Laura Bialis spent five years shooting and editing this documentary detailing the world wide movement to free the Soviet Jews and allow them free passage to Israel.
It is a dramatic even heartbreaking story, but foremost it is a tale of activists and activism in America. From their initial bid to convince mainstream Jewish opinion of the righteousness of their cause to their decentralized but effective lobbying efforts all over the nation.
And in truth, they had good reason to press their case, the USSR was probably the last nation in the West to practice systematic anti-semitism. Josef Stalin was clearly preparing a vast blood purge of the CPSU in 1953 that would have included a nation-wide anti-Jewish pogrom.
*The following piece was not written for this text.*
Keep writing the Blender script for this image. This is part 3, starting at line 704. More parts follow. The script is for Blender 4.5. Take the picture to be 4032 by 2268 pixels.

Only his timely death in March of 1953 prevent this catastrophe from happening. His successors a dumb and crude bunch were perfectly happy to treat the jews as second and even third class citizens according to the time honored rules of repression in Russia.
Thus truly serious people had good cause to worry about the fate of the jews in the USSR.
It's a twenty year story about a group of students and housewives who re-wrote the rules on diplomacy in this country, until the whole Refusenik mishaugas few activists over and above the Viet Nam war demonstrators took on the foreign policy of both the USA and USSR in such a specific and critical manner. As such they remain the model for international issue politics to this day, anti apartheid activists, pro-Tibetan groups and such-like all owe the campaign to free Soviet Jewry a debt of gratitude.
The movement to free Soviet Jews stands out as a unique and fragile example of bipartisanship, no other mode of "issue politics" included everyone from Edward M. Kennedy to William F. Buckley in it's ranks. It exactly the sort of unity you rarely see in US politics and perhaps with good reason.
I had the good fortune to meet Ms. Bialis in San Francisco last week, she is articulate with an encyclopedic knowledge of her topic. At present "Refusenik" lacks a distributor, it is nonetheless slated to run in Boston next month at one of the Landmark theaters, I urge all and sundry to see this film.